At least, it didn't. Kali and her friends, both living and dead, find evidence of other possessions and unearth a plot by ghosts to take over the bodies of the living, permanently. Now it's up to her to prevent the ectoplasmic minions of a formerly-dead madman from stealing the bodies they desperately crave.
How to Create Ideas
By Eric Griffith
It's Black Friday. Which should be a day of dark weirdness, a secondary All Hallow's Eve, the sequel we get to Halloween each year to make us pay for eating so much tryptophan inside delicious fowl. Instead, it's a day to go shopping and hope you don't get trampled by people who want the same deals. So, I appreciate you not doing that—go shopping online today, after you read this. Go out tomorrow.
Today, I'm going to talk about ideas. Specifically the answer to that old chestnut, "Where do you get your ideas?" (I've heard that some writers hate this question. I am not one of them.)
The answers I've heard range from "Pougkeepsie" (Harlan Ellison) to "out of my head" (Neil Gaiman) to "from the skulls of small children." (I don't know who said that last one, maybe I dreamed it, but I like it.) My answer is, like most writers, "I have no idea."
It's an answer Gaiman says people hate, and I know why they do: people want the magic bullet. They want to know how you can do something they admire, like tell a cool story, when really writing just looks so damn easy except for the ideas part. That's where they stumble.
Ideas can appear anytime, anywhere; sometimes you just need room to think. For example, not long ago, in the shower, I had almost an entire sequel proposal for my novel BETA TEST pop almost fully formed into my head. All I had to do was absently rubbed a bar of Irish Spring on my chest until it was little more than a bluish-green nub as it spiraled fully-formed like Athena in my think-meat.
Sometimes, you have to work at an idea. That's why writing is a job like any other, it takes some elbow grease. (The problem is, it doesn't look like working.
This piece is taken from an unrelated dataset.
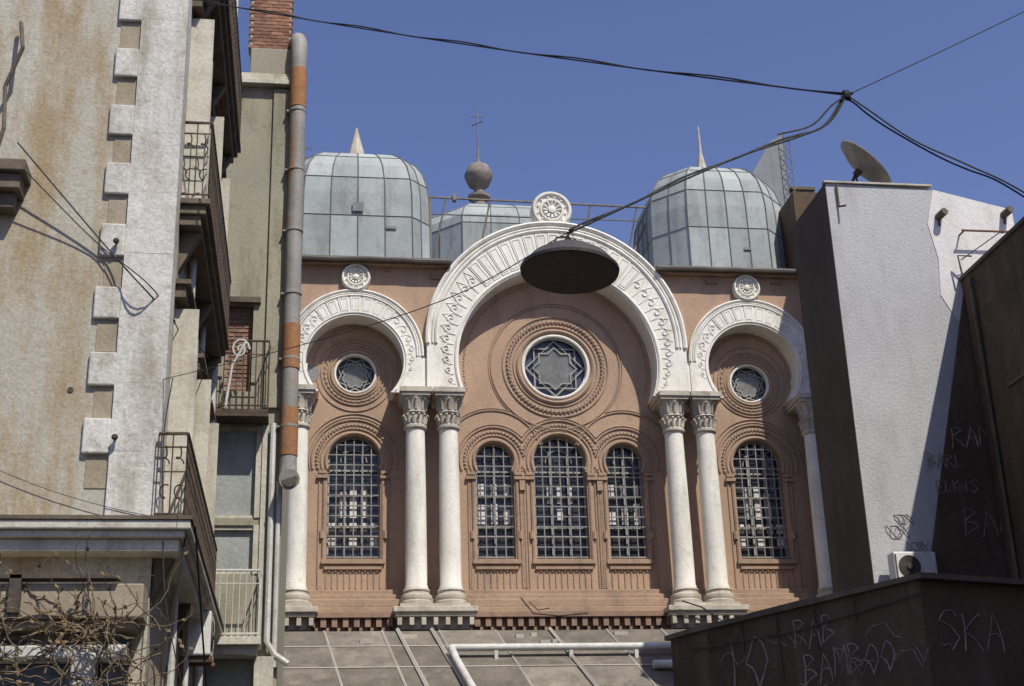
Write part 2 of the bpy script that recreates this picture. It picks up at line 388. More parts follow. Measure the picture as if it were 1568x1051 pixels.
part('rose_rims',wr,white,syn,smooth=True,loc=RS); part('rose_tracery',st,frame,syn,loc=RS); part('rose_glass',nv,navy,syn,loc=RS); part('rose_lattice',lt,lattice,syn,loc=RS)
gl=MB(); gr=MB(); fr=MB(); cu=MB()
for wi,(cx,hw,zt) in enumerate(wins):
    zc=zt-hw; gl.box(cx-hw-.02,cx+hw+.02,.66,.70,9.2,zt+.02)
    def topz(x_): return zc+math.sqrt(max(0,hw*hw-(x_-cx)**2))
    nv_=6 if hw>.6 else 4
    for k in range(1,nv_):
        xx=cx-hw+2*hw*k/nv_; gr.tube([(xx,.43,9.27),(xx,.43,topz(xx)-.01)],.017,5)
    z=9.30; k=0
    while z<zt-.1:
        h=hw if z<zc else math.sqrt(max(0,hw*hw-(z-zc)**2))
        gr.tube([(cx-h,.43,z),(cx+h,.43,z)],.017,5)
        if k%2==0 and k<4: gr.box(cx-h,cx+h,.445,.455,z-.03,z+.03)
        z+=.262;k+=1
    nm=3 if hw>.6 else 2
    for k in range(nm+1):
        xx=cx-hw+2*hw*k/nm; xx=min(max(xx,cx-hw+.03),cx+hw-.03); fr.box(xx-.022,xx+.022,.56,.62,9.25,topz(xx))
    for z in (9.3,10.1,10.9,11.55):
        fr.box(cx-hw,cx+hw,.562,.618,z-.022,z+.022)
    fr.tube(P3(arc(cx,zc,hw*.97,-10,190,24),.58),.025,5); fr.tube(P3(arc(cx,zc,hw*.5,0,180,16),.58),.018,5)
    for t in (45,90,135): fr.tube([(cx+hw*.5*math.cos(math.radians(t)),.58,zc+hw*.5*math.sin(math.radians(t))),(cx+hw*.95*math.cos(math.radians(t)),.58,zc+hw*.95*math.sin(math.radians(t)))],.015,5)
    if hw>.6 and wi<2:
        for c_ in range(5):
            xx=cx-hw+2*hw*(c_+.5)/5
            if 0<c_<4: cu.box(xx-.085,xx+.085,.635,.645,10.35,11.0+random.uniform(0,.25))
            cu.box(xx-.09,xx+.09,.635,.645,9.95+random.uniform(0,.05),10.22)
            if c_ in (0,2,4): cu.box(xx-.1,xx+.1,.635,.645,9.65,9.86)
    elif hw>.6:
        for c_ in (1,2,3):
            xx=cx-hw+2*hw*(c_+.5)/5; cu.box(xx-.06,xx+.06,.635,.645,10.75,11.2)
            if c_==2: cu.box(xx-.07,xx+.07,.635,.645,10.3,10.6)
    else:
        for c_ in (0,1,2):
            xx=cx-hw+2*hw*(c_+.5)/3; cu.box(xx-.08,xx+.08,.635,.645,10.2,10.2+random.uniform(.3,.6)); cu.box(xx-.07,xx+.07,.635,.645,10.95,11.25)
part('glazing',gl,glass,syn,loc=RS); part('window_grilles',gr,grille,syn,loc=RS); part('window_frames',fr,frame,syn,loc=RS); part('blinds',cu,curtain,syn,loc=RS)
def dome(name,cx,cy,prof,ch,nf,nc,parent,hseams):
    unit=[];c=ch
    cs=[(-(1-c),-1),((1-c),-1),(1,-(1-c)),(1,(1-c)),((1-c),1),(-(1-c),1),(-1,(1-c)),(-1,-(1-c))]
    for i in range(8):
        A,B=cs[i],cs[(i+1)%8]; n=nf if i%2==0 else nc
        for k in range(n): unit.append((A[0]+(B[0]-A[0])*k/n,A[1]+(B[1]-A[1])*k/n))
    n=len(unit); mb=MB(); mb.v=[(cx+u[0]*r_,cy+u[1]*r_,z_) for r_,z_ in prof for u in unit]; rnd={}
    for i in range(len(prof)-1):
        for k in range(n):
            mb.f.append([i*n+k,i*n+(k+1)%n,(i+1)*n+(k+1)%n,(i+1)*n+k])
            band=sum(1 for h in hseams if prof[i][1]>=h-.01)
            mb.a.append(rnd.setdefault((band,k),random.random()))
    mb.f.append([(len(prof)-1)*n+k for k in range(n)]); mb.a.append(.5)
    part(name,mb,zinc,parent)
    sm=MB()
    for k in range(n):
        sm.tube([(cx+unit[k][0]*(r_+.008),cy+unit[k][1]*(r_+.008),z_+.006) for r_,z_ in prof if r_>.25],.019,4)
    for r_,z_ in prof:
        if any(abs(z_-h)<.01 for h in hseams): sm.tube([(cx+u[0]*(r_+.006),cy+u[1]*(r_+.006),z_) for u in unit],.013,4,closed=True)
    part(name+'_seams',sm,zincd,parent)
prof=[(2.02,17.02),(2.02,17.6),(2.01,18.3),(2.0,19.0),(1.99,19.7),(1.94,20.2),(1.82,20.65),(1.62,21.0),(1.32,21.27),(.95,21.43),(.55,21.50),(.2,21.53)]
for i,cx in enumerate((C-5.15,C+5.3)):
    dome('corner_dome',cx,3.2,prof,.42 if i else .26,4,2,syn,(17.6,19.0,20.2,21.0,21.43))
m=MB()
m.box(C-5.3,C-5.0,1.14,1.17,19.1,19.36); m.box(C-4.4,C-4.1,1.15,1.17,18.6,18.68); m.box(C+5.7,C+5.9,1.15,1.17,18.3,18.38)
part('dome_flaps',m,zinc2,syn)
m=MB()
m.lathe([(.42,21.4),(.36,21.55),(.31,21.7),(.02,22.85)],(C-5.15,3.2,0),8)
m.lathe([(.3,21.4),(.24,21.6),(.19,21.8),(.05,22.5),(.02,23.4)],(C+5.3,3.2,0),8)
part('spires',m,capm,syn)
prof=[(3.75,17.02),(3.75,20),(3.75,24.0),(3.7,24.35),(3.4,24.8),(2.9,25.15),(2.2,25.5),(1.5,25.72),(.9,25.85),(.5,25.9)]
dome('central_dome',C+.45,15.3,prof,.586,3,3,syn,(20,24.0,24.8,25.5))
m=MB(); m.lathe([(.95,25.6),(.9,25.95),(.62,26.1),(.5,26.4),(.3,26.55),(.25,26.75),(.44,26.85),(.44,26.95),(.22,27.05),(.2,27.3),(.4,27.42),(.54,27.75),(.56,27.84),(.54,27.93),(.4,28.25),(.1,28.42),(.05,28.6),(.03,29.5),(.02,30.9)],(C,15.3,0),24)
m.tube([(C+.2,15.1,30.2),(C-.2,15.5,30.2)],.02,5); m.tube([(C-.25,15.3,30.5),(C+.25,15.3,30.5)],.02,5)
part('ball_finial',m,leadm,syn,smooth=True)
m=MB(); m.tube([(3.0,3,20.55),(10.2,3,20.45)],.035,6); m.tube([(3.0,3.2,20.1),(10.2,3.4,20.2)],.02,5)
for x in (3.6,4.9,7.9,9.3): m.tube([(x+.15,3,20.5),(x-.35,3.4,18.0)],.03,5)
m.tube([(9.9,3,20.45),(8.9,2.6,18.2)],.04,5); m.tube([(3.3,3,20.55),(3.3,3,17)],.03,5)
m.tube([(-.9,2.4,21.4),(-.2,2.4,21.7),(0,2.4,21.3)],.02,5); m.tube([(-.9,2.4,21.75),(.05,2.4,21.15)],.02,5)
m.box(3.95,4.05,2.9,3.1,20.45,20.65)
part('roof_braces',m,leadm,syn)
# ================================================================ neighbour on the right of the facade
nb=empty('neighbour_house')
m=MB(); m.box(13.4,16,-2.35,18,0,18.6); m.box(13.4,16,.6,18,18.602,19.9); part('walls',m,brown,nb)
m=MB(); m.poly([[(13.4,18.6),(13.5,22.3),(14.5,24.0),(14.95,24.3),(15.05,18.6)]],5,5.4); part('metal_gable',m,zinc2,nb)
m=MB(); m.box(15.1,15.8,5,5.7,18.6,22.3); m.box(15.05,15.85,4.95,5.75,22.302,22.4); part('chimney',m,darkst,nb)
m=MB()
for k in range(10):
    z=20.6+.35*k; m.tube([(14.9,4.8,z),(15.1,4.8,z+.17)],.012,4); m.tube([(15.1,4.8,z+.17),(14.9,4.8,z+.35)],.012,4)
m.tube([(14.9,4.8,18.6),(14.9,4.8,24.3)],.015,4); m.tube([(15.1,4.8,18.6),(15.1,4.8,24.1)],.015,4)
part('lattice_mast',m,leadm,nb)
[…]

Even though it is.) For example, I purposefully sat down with a notebook and demanded an idea from my brain one time when I had nothing to write. I gave myself parameters: it had to be a story for young adults, it had to have a female protagonist. I thought about the popular teen heroines I both admire and didn't, and what they were up against—and inevitably it seemed to involve vampires and werewolves.
So I thought about other supernatural options. And eventually I had the bare bones of what would be KALI: THE GHOSTING OF SEPULCHER BAY, a girl with an unfortunately ghost possession problem, exacerbated by living in a town where the dead outnumber the living by 1,000 to 1. Time from that sit-down with idea notebook to writing was just a couple of weeks. Because when the idea is good, it's not worth waiting. It' s time to write! And I'm so glad I did.